• [Exercise brief]
Write out exactly the lines that run from the line containing "Write part 3" through the line containing "box('ceiling_backing', -0.42, 3.3, 1.05, 2.74, CEIL"; both end lines belong to the answer.

• [Provided records]
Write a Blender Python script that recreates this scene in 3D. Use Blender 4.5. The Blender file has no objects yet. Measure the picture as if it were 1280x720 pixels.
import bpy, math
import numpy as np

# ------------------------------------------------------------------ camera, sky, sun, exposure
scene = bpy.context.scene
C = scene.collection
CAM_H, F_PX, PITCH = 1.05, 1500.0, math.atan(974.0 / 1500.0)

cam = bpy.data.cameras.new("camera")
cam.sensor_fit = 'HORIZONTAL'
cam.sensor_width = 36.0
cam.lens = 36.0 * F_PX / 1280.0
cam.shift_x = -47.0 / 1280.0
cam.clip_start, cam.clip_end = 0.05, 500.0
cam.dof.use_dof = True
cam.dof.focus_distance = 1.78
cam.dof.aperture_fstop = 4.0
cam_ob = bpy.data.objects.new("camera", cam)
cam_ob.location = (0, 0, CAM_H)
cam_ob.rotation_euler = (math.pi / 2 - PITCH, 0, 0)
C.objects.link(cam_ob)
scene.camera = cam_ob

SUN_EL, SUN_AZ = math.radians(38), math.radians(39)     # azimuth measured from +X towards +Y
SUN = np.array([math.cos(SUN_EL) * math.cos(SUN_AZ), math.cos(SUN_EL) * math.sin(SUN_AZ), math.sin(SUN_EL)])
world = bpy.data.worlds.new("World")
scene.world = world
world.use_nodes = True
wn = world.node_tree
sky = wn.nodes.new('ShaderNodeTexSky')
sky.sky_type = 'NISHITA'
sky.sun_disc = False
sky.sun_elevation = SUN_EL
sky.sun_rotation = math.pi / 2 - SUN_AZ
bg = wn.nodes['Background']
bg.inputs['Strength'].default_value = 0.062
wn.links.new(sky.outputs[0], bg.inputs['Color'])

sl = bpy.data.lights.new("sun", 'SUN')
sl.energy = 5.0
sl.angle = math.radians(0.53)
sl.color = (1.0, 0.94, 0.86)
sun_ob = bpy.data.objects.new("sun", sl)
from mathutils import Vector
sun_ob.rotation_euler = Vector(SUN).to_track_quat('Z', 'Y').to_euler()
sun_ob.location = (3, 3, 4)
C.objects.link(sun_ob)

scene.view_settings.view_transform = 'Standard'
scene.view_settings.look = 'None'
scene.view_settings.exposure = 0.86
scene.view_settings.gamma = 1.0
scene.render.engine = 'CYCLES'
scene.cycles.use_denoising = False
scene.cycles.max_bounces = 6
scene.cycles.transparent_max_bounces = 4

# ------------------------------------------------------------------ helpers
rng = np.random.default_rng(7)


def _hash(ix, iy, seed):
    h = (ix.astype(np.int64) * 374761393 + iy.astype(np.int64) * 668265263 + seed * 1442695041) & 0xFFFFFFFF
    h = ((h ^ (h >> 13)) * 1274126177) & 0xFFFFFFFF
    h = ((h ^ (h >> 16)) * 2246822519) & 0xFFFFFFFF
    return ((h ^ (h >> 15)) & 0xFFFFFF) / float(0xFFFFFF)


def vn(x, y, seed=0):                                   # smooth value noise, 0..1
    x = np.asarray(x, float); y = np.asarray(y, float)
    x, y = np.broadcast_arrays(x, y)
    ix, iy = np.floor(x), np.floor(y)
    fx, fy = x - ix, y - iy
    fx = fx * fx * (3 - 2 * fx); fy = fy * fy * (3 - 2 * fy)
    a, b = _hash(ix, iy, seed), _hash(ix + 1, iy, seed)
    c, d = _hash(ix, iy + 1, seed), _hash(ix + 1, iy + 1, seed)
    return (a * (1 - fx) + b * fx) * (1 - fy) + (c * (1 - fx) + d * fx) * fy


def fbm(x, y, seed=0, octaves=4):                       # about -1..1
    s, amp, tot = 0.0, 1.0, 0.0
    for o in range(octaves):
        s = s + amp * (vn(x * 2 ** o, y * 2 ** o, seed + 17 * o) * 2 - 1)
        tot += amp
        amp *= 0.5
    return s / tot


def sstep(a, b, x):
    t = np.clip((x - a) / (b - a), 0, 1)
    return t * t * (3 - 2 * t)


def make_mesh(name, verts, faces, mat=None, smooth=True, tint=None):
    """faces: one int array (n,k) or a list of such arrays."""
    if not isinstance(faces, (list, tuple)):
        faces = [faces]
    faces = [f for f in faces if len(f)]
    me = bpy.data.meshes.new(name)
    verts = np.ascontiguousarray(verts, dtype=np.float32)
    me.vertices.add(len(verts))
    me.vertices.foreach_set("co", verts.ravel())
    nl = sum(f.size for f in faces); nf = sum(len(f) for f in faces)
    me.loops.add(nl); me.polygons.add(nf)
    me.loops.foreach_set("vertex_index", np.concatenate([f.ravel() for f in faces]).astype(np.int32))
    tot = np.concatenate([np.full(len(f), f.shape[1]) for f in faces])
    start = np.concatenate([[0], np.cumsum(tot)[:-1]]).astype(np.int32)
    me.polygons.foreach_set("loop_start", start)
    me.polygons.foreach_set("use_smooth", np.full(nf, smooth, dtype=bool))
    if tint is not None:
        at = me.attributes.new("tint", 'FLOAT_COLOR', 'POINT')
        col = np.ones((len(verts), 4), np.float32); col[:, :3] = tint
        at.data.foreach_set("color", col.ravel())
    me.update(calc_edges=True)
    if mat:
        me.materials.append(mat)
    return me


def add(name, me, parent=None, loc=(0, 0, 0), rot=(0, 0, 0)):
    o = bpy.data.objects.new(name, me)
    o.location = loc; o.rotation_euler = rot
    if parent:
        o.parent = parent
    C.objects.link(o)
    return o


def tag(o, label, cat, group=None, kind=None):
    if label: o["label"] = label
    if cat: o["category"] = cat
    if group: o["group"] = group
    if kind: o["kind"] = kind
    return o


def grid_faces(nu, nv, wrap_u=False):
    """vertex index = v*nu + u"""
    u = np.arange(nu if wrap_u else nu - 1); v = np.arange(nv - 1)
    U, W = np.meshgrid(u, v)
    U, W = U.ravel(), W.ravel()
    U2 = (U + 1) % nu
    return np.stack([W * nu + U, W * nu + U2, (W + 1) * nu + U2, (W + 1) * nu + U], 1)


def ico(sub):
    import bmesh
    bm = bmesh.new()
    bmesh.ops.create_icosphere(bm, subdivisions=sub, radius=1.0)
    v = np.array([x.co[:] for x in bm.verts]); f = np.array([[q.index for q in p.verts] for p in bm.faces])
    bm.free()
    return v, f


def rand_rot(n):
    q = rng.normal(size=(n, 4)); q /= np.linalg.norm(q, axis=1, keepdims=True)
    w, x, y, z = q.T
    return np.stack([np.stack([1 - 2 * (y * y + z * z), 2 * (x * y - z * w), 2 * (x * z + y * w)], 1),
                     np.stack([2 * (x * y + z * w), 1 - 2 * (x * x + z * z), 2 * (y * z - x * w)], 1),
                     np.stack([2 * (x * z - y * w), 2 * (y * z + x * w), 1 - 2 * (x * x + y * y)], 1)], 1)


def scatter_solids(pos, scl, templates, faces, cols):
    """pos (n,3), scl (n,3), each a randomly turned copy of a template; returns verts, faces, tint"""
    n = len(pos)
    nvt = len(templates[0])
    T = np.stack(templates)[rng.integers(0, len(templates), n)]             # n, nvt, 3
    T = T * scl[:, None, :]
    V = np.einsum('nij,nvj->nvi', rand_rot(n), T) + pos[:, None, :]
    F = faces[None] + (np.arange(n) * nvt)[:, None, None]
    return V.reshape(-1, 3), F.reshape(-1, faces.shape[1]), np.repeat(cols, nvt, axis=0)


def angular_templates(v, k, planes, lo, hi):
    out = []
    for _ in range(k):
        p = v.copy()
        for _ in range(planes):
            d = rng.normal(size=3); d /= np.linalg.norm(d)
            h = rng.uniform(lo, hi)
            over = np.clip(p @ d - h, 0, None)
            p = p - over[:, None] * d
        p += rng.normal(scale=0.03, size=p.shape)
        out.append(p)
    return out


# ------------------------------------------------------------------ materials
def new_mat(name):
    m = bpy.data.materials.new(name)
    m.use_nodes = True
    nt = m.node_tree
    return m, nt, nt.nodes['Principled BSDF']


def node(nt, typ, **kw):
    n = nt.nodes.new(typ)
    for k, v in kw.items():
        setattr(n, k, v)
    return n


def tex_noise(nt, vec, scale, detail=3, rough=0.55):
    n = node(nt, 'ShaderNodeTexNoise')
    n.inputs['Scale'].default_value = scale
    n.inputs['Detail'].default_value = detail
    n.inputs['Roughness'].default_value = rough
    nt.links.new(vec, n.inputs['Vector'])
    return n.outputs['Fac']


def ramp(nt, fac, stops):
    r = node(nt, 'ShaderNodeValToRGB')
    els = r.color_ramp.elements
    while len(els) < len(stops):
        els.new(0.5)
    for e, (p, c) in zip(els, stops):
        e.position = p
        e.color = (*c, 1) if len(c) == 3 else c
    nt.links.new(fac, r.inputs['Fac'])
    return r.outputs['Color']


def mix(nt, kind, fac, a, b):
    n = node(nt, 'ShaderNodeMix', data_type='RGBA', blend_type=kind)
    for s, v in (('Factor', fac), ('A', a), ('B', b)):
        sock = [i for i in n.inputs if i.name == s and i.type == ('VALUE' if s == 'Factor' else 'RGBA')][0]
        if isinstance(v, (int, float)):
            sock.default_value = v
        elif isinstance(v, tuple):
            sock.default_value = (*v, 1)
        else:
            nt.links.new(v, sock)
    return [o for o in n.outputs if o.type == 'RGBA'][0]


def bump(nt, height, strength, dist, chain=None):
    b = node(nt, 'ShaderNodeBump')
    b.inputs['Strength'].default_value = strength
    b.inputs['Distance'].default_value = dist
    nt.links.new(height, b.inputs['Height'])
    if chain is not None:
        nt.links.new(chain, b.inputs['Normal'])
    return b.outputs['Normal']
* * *
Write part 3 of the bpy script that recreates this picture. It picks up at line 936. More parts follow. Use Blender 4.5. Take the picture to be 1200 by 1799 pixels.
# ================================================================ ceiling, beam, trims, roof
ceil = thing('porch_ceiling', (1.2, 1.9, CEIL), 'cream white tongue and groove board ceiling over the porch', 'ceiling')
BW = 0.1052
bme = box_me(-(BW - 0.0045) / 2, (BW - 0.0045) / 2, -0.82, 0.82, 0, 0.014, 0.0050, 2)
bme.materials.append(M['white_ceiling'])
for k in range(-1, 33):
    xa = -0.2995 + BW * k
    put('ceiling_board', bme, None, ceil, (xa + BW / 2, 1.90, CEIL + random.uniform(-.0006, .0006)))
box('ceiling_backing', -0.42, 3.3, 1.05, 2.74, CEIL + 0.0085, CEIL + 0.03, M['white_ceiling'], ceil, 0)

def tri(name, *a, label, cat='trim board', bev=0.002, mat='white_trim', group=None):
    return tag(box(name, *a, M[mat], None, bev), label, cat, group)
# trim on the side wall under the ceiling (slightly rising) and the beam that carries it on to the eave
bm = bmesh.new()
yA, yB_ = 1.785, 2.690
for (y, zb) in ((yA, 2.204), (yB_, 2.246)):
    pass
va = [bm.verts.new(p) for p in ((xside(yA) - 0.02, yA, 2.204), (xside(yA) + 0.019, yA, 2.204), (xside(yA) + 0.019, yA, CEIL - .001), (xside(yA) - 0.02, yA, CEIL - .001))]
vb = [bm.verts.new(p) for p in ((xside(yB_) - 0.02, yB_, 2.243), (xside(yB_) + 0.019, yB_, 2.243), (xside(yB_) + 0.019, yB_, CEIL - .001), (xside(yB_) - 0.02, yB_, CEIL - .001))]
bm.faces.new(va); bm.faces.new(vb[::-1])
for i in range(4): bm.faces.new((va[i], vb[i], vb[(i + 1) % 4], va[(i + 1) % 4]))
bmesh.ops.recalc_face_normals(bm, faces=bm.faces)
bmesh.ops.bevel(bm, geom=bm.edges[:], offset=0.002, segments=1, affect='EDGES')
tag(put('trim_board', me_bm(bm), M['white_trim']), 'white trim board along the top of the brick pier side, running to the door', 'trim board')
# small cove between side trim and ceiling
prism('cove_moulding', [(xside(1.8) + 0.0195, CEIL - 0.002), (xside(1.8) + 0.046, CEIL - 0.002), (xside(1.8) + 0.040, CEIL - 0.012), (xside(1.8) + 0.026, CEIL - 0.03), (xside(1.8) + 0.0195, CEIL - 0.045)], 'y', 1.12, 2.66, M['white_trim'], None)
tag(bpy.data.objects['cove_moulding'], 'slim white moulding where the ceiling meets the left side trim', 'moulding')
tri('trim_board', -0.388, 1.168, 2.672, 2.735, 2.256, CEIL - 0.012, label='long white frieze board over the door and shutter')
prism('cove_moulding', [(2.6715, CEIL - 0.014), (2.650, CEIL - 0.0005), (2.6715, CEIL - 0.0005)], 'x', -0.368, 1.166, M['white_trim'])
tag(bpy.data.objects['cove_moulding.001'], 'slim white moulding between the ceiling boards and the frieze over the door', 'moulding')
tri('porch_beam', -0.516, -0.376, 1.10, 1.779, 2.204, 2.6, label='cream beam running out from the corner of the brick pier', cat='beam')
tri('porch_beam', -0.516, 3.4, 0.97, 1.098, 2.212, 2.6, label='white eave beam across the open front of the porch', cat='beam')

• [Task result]
Write part 3 of the bpy script that recreates this picture. It picks up at line 936. More parts follow. Use Blender 4.5. Take the picture to be 1200 by 1799 pixels.
# ================================================================ ceiling, beam, trims, roof
ceil = thing('porch_ceiling', (1.2, 1.9, CEIL), 'cream white tongue and groove board ceiling over the porch', 'ceiling')
BW = 0.1052
bme = box_me(-(BW - 0.0045) / 2, (BW - 0.0045) / 2, -0.82, 0.82, 0, 0.014, 0.0050, 2)
bme.materials.append(M['white_ceiling'])
for k in range(-1, 33):
    xa = -0.2995 + BW * k
    put('ceiling_board', bme, None, ceil, (xa + BW / 2, 1.90, CEIL + random.uniform(-.0006, .0006)))
box('ceiling_backing', -0.42, 3.3, 1.05, 2.74, CEIL + 0.0085, CEIL + 0.03, M['white_ceiling'], ceil, 0)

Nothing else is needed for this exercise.